(Your objective): Records follow. Pull out every line that contains "pixels".

---------- Supplied data

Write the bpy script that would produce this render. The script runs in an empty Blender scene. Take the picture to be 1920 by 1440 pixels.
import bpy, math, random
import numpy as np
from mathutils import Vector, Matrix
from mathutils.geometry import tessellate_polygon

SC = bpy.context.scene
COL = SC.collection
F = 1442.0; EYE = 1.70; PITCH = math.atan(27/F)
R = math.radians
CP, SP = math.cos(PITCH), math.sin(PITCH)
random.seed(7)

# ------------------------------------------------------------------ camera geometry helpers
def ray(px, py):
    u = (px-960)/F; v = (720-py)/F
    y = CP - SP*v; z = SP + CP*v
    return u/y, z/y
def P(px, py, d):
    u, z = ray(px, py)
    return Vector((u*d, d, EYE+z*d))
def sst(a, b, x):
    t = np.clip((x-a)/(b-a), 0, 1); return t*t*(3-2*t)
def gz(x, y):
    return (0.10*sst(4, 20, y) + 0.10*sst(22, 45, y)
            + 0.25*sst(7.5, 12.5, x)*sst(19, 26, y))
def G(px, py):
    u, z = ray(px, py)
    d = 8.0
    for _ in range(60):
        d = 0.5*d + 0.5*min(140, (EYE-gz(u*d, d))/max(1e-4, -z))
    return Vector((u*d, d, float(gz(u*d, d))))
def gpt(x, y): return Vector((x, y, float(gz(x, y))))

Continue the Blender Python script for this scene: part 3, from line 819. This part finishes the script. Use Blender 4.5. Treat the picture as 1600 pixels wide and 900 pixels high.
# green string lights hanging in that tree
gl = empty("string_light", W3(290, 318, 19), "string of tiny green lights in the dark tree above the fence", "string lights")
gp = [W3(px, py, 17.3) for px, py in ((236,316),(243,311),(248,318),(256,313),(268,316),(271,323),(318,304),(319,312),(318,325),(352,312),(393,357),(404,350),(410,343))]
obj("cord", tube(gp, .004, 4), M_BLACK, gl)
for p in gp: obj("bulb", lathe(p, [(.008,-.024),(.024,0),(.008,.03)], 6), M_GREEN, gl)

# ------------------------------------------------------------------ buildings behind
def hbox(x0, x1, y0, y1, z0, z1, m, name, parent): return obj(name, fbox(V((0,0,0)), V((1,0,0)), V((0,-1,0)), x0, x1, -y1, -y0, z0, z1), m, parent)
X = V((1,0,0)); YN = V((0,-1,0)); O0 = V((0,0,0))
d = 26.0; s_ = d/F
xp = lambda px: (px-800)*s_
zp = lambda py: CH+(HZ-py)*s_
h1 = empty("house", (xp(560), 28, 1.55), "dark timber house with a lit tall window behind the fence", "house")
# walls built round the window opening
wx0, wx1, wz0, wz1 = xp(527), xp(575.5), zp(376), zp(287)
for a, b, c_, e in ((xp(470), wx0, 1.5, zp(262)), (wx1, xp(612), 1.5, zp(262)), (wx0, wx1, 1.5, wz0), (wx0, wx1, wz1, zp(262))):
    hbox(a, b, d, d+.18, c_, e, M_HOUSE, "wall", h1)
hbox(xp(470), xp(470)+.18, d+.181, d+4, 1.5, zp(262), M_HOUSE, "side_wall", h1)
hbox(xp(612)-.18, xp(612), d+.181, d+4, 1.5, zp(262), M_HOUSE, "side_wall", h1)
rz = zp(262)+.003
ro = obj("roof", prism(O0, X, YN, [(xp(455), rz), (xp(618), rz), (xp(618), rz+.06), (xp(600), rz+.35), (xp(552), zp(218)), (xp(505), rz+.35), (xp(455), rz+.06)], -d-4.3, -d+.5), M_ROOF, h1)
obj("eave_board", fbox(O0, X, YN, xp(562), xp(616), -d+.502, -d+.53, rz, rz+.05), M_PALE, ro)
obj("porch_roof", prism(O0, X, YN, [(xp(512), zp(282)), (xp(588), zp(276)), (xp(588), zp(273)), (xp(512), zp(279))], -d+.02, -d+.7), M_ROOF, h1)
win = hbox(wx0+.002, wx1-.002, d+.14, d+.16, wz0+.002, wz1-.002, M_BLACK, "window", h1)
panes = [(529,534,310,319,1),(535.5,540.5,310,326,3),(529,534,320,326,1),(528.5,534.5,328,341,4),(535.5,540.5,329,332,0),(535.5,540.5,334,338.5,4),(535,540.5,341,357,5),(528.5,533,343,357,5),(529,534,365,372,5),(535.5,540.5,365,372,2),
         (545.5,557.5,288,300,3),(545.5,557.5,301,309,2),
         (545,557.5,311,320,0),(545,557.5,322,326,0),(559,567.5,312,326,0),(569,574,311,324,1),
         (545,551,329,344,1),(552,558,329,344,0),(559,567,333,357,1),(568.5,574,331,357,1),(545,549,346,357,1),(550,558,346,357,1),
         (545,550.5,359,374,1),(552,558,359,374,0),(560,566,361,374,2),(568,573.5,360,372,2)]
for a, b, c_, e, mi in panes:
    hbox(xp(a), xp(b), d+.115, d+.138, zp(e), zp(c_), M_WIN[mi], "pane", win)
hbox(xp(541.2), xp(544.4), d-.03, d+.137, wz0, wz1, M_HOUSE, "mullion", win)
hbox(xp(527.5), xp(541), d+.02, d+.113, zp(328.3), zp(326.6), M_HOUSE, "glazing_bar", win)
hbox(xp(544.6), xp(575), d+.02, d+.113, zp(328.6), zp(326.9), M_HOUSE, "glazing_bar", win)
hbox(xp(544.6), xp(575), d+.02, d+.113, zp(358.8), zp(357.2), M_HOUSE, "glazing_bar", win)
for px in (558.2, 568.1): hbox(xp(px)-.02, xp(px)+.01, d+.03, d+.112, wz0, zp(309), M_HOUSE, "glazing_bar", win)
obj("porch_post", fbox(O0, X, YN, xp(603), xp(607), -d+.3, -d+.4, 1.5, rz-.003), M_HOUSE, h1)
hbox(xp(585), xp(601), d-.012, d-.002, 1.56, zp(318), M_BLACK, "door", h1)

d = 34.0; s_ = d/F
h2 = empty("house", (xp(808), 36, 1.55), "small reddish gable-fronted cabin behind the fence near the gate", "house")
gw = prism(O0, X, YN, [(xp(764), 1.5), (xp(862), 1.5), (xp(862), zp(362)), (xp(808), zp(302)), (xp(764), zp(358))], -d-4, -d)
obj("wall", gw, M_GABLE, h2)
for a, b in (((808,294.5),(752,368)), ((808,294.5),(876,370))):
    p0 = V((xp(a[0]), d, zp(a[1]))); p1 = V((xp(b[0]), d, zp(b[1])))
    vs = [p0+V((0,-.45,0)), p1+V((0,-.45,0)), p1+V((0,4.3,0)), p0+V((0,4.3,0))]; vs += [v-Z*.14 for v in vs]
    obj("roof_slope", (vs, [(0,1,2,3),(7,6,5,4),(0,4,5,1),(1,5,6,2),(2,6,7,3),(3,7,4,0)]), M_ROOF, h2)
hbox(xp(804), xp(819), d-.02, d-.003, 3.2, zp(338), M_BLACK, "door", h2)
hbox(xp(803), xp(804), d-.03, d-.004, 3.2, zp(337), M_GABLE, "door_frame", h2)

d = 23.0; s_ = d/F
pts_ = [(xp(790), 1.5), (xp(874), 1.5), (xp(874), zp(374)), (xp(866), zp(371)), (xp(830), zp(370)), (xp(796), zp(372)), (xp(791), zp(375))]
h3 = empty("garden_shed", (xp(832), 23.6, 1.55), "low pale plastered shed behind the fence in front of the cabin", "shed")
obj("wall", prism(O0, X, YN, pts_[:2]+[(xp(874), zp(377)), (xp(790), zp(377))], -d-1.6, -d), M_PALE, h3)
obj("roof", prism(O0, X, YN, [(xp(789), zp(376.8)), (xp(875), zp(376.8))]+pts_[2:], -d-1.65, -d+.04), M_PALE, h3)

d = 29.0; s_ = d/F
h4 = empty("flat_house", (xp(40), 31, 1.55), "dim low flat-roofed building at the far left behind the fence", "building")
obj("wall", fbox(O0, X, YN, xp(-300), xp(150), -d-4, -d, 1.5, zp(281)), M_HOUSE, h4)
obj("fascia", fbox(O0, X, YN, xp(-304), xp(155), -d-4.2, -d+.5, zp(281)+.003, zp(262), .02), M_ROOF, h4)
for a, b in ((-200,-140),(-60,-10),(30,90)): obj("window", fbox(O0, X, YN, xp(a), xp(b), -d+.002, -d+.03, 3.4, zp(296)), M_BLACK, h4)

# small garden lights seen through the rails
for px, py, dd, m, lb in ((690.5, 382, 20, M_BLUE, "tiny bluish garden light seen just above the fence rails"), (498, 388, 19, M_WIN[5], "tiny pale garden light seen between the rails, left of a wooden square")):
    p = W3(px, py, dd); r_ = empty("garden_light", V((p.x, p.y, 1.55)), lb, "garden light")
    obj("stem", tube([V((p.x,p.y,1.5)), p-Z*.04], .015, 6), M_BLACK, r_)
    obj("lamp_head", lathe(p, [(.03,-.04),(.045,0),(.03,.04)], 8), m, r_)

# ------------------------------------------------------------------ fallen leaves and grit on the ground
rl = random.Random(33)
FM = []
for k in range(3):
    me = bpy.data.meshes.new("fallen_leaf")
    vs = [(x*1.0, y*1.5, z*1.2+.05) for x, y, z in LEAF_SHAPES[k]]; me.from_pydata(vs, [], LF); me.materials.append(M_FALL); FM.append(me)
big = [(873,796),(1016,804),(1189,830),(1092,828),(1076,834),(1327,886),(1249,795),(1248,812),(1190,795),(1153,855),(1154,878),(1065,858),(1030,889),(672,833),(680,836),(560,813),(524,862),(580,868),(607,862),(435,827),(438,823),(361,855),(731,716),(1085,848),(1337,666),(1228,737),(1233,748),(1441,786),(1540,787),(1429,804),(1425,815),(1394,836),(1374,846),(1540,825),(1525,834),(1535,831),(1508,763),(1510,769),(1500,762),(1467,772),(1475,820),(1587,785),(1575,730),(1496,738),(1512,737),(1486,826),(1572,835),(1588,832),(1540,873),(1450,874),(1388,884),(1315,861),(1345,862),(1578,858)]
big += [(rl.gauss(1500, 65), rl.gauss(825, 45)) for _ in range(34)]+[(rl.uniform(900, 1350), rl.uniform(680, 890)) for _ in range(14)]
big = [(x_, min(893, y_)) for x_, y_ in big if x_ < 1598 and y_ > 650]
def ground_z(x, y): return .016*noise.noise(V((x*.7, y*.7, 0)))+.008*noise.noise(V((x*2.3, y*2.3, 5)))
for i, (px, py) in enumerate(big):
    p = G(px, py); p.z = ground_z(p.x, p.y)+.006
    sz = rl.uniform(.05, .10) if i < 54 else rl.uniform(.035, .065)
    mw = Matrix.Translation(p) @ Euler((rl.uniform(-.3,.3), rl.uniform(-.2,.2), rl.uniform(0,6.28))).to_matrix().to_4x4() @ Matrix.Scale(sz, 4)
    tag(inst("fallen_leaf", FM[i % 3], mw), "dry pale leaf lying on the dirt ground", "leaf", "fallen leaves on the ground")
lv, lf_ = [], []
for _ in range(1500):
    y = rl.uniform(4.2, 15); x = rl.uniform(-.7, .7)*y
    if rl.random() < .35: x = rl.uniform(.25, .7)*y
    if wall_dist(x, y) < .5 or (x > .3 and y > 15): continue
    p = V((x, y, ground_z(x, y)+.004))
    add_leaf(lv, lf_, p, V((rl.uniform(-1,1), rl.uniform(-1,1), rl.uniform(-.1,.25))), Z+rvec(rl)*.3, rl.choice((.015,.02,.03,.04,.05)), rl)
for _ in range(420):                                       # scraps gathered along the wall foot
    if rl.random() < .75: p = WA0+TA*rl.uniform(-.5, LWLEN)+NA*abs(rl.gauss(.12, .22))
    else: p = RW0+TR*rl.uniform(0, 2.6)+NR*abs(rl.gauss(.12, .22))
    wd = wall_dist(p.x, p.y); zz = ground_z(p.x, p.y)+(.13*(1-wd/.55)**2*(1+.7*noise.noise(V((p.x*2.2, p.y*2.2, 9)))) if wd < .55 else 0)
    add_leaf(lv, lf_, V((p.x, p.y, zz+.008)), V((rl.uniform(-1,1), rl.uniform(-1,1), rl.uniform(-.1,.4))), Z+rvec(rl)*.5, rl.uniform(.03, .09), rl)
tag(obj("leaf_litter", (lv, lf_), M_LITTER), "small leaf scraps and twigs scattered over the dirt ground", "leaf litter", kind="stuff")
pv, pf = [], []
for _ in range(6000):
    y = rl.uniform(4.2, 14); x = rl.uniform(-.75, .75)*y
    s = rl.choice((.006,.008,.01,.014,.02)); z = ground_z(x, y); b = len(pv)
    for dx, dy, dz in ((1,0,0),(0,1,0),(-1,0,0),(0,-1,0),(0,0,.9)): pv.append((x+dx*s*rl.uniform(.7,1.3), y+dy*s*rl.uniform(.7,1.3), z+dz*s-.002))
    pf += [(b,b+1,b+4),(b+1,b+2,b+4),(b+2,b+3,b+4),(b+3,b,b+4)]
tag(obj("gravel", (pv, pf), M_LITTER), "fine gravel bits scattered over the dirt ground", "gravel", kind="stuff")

--------------------

(Result for this exercise):
Write the bpy script that would produce this render. The script runs in an empty Blender scene. Take the picture to be 1920 by 1440 pixels.
Continue the Blender Python script for this scene: part 3, from line 819. This part finishes the script. Use Blender 4.5. Treat the picture as 1600 pixels wide and 900 pixels high.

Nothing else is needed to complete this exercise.